Link was not too proud to do some hard earnest work while he was on his quest to save the world.  Sure, it may have been boring, repetitive, and time-consuming, but it got the job done (and someone had to do it).  How often do we put aside our ego and just get the job done, no matter what it takes?  It can be humiliating, but that means we just needed a healthy dose of humility to knock us off our high-horse and accomplish what we set out to do.  We spike our own difficulty by fabricating rules for ourselves that get in our way.  There is always work to be done, and we are never too good to get our hands dirty to see a quest to completion.

Always save the princess

This one goes without saying. Not only is it Link’s legacy, but there is nothing more gratifying than showing up big for your spouse/significant other.  Giant spiders need killing?  Check.  Grass need cut?  Check.  Do they need you to be their hero?  Check.  The Legend of Zelda is more about this relationship through time that keeps us playing.  Sure, we save the world, but we do it for her.  Deep down, men want to save the princess and many women want to know that their men are willing to do so.  We want our relationships to be the stuff legends are made of (this is in fact one of my goals, that my wife and I live the great love story of our time).

Always, repeat always, save your princess

What else have you learned from the Legend of Zelda?  If there was a Legend of (insert your name here), how would it play out?  Leave your story in the comments!


About Cole Bradburn

I'm a writer and doctor in lifelong pursuit of health, happiness, and adventure.

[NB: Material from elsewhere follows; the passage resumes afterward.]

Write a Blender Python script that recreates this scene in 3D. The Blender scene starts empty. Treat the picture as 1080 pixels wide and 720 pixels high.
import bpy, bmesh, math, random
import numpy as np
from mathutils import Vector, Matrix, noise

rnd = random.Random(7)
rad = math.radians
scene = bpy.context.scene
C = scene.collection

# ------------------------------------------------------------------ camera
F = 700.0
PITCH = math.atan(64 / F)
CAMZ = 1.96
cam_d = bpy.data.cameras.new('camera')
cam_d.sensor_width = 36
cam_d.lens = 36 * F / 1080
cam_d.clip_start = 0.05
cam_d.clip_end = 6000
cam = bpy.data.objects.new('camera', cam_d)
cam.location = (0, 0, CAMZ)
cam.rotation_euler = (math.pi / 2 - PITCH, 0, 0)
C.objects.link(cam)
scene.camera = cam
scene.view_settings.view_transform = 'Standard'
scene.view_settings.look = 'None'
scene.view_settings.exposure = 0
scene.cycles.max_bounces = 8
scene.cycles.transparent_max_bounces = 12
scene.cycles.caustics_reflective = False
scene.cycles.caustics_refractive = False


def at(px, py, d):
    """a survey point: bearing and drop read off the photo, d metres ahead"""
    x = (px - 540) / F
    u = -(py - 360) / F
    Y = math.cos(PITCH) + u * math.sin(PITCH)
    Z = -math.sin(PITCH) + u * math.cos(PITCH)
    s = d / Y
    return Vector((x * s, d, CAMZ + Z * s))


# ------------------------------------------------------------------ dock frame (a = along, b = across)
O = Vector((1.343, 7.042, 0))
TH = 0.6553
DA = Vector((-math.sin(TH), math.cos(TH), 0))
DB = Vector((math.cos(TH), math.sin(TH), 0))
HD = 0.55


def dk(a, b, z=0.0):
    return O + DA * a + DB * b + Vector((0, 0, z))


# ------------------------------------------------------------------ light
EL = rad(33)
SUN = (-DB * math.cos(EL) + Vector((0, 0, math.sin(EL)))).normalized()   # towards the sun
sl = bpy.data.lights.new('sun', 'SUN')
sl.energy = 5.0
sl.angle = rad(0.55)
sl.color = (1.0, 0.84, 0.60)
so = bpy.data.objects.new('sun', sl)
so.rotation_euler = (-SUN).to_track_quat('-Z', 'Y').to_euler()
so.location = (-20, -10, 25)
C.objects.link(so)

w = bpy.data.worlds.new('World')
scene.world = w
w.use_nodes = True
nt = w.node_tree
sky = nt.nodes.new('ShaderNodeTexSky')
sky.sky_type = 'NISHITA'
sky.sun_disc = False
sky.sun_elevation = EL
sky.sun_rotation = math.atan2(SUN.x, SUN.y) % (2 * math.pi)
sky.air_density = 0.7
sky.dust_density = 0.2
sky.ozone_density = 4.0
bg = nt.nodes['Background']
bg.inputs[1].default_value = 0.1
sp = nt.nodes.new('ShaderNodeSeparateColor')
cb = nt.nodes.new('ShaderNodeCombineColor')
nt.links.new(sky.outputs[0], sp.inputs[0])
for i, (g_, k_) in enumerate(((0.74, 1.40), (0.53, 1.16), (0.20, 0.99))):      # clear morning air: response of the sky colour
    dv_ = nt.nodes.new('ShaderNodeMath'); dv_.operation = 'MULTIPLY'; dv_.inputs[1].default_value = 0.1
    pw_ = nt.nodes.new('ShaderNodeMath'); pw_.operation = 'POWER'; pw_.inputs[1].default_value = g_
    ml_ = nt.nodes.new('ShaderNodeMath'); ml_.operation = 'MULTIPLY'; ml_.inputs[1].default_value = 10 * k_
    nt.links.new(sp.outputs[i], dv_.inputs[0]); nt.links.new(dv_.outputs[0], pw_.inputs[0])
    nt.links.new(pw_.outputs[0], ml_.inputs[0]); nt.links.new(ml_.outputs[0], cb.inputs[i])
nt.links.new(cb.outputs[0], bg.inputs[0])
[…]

I currently live in Raleigh, NC with the love of my life and our amazing boys.

  • Love this! 

    • Thanks Kevin, it was a blast to write.  I must admit, I dusted off the gold cartridge before I started typing.

  • This. Is. Brilliant. By far one of the best RPG series of all time. Reminded me that I left my current “Ocarina of Time” game at Ganon’s Castle before beating it (for at least the 10th time). Fantastic lessons to be learned from this timeless story.

    • Thank you Todd.  Zelda is easily my favorite game series.  Such a sense of adventure, wonder, and discovery.  There were so many more lessons I either left out or have thought of in retrospect.  

      By the way…what are you waiting for?!  Ganon needs slaying 🙂

      Thanks for stopping by. 

      • Ha, amen to that! I think this just determined my evening activities. 🙂 Also working through both “Oracle of Seasons” and “Oracle of Ages”. Never gets old. All the best with the new adventures of fatherhood, BTW!

  • Renee P.

    Cole, great read.  Inspiring and insightful. 

  • Pingback: Happy moment: Scribbled Revisions got nominated for a Kreativ Blogger Award! | scribbled revisions()

  • Pingback: My Son’s Zelda Nursery | The Adventure by Cole Bradburn()

  • Pingback: Legend of Zelda Nursery - fiji-dublin: Blog - IGN()

  • James

    This is too cute, and true! I just stumbled upon this after watching the video of your Zelda nursery. It looks awesome! I’m glad that you were able to find some inspiring messages out of an entertainment medium that is often not taken seriously. Long live Zelda!

    • Agreed!  Although I never saw them when I was younger, it is amazing how many principles/great messages there can be within the medium of games, especially the ones that let you use your imagination to fill in the story.